Material provided
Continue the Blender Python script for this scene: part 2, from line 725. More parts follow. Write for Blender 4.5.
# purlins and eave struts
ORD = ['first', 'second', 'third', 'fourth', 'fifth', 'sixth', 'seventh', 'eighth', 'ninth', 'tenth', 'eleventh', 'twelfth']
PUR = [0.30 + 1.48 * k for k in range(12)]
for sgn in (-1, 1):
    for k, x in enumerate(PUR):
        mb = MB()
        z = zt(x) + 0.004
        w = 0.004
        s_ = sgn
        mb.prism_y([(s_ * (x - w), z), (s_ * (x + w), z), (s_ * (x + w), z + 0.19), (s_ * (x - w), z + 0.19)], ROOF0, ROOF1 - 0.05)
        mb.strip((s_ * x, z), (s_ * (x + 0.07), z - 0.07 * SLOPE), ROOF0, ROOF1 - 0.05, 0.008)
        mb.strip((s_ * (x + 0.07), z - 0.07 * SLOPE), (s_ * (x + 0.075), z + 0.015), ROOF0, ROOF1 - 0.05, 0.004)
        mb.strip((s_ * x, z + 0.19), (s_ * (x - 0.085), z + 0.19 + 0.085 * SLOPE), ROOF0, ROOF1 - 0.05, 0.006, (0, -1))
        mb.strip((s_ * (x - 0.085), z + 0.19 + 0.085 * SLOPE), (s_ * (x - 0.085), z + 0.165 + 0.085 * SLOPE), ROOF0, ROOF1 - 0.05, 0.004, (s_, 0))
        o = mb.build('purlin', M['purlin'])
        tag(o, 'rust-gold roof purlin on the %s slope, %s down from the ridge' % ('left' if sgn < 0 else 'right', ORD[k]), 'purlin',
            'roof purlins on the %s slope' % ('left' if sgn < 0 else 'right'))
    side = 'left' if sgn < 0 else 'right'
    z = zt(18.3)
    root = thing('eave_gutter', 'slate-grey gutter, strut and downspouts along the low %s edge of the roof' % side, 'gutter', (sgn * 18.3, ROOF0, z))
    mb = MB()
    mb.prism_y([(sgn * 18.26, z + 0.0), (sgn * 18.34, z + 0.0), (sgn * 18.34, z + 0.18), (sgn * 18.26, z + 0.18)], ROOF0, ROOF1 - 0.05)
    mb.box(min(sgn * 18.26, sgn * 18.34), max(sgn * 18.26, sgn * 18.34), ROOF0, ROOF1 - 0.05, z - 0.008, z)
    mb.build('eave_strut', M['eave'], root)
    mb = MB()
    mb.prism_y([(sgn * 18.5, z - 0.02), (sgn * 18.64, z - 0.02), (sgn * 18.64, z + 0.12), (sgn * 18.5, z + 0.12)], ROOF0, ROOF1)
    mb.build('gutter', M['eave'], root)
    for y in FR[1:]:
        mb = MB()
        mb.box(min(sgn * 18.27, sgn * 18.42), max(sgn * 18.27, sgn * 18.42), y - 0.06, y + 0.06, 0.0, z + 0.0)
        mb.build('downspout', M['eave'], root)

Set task
Within the material above, find the lines that contain the word "from"; copy them.

Correct response
Continue the Blender Python script for this scene: part 2, from line 725. More parts follow. Write for Blender 4.5.
        tag(o, 'rust-gold roof purlin on the %s slope, %s down from the ridge' % ('left' if sgn < 0 else 'right', ORD[k]), 'purlin',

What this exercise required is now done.